Mazlumların gök kubbede çınlayan ahları hiçbir zalimin yanına kalmayacaktır.
Geleceğin dünyasında küresel güç kayması yaşanacak, yeşeren ve yükselen Türk Devri güvenlik, istikrar, barış ve adaletin burcu olarak sivrilerek insanlığın huzur limanı haline gelecektir.
Trump’ın, Cumhuriyetçilerin yönetimi altındaki eyaletlerden Teksas’a ulusal muhafız gönderilmesini istemesi, ABD’nin yeni bir iç çatışma ortamına düşme riskini de kuvveden fiile çıkarmıştır.
Biz onlar gibi olamayız, fırsatçılık yapamayız, beter olsunlar diyemeyiz, bu itibarla ABD’yi aklıselime davet ediyor, sorunların sabır, sükûnet, sağduyu ve soğukkanlılıkla çözümünü tavsiye ediyoruz.

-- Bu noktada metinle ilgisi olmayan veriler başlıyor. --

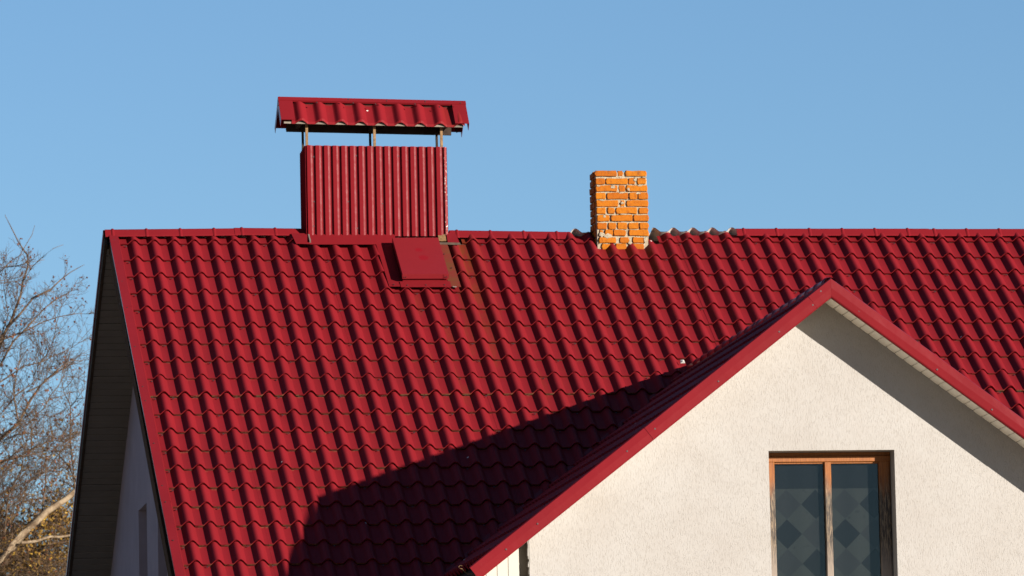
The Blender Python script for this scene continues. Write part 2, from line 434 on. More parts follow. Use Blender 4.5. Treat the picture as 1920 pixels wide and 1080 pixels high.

Ancak yakın vadede görür müyüz bilemem, ama günün birinde ABD’nin sosyal ve siyasal dokusuna nüfuz eden kuzey-güney ihtilafının tekrar nüksetmesiyle eyaletlerin arka arkaya bağımsızlık ilanlarına insanlık elbette şahitlik edecektir.
Herkesin bir hesabı varsa Allah’ın da bir hesabı vardır ve açık hesap bu dünyada görülecektir.
Bu duygu ve düşüncelerle sözlerime son verirken hepinizi saygıyla selamlıyorum.
Sağ olun, var olun, Cenab-ı Allah’a emanet olun diyorum.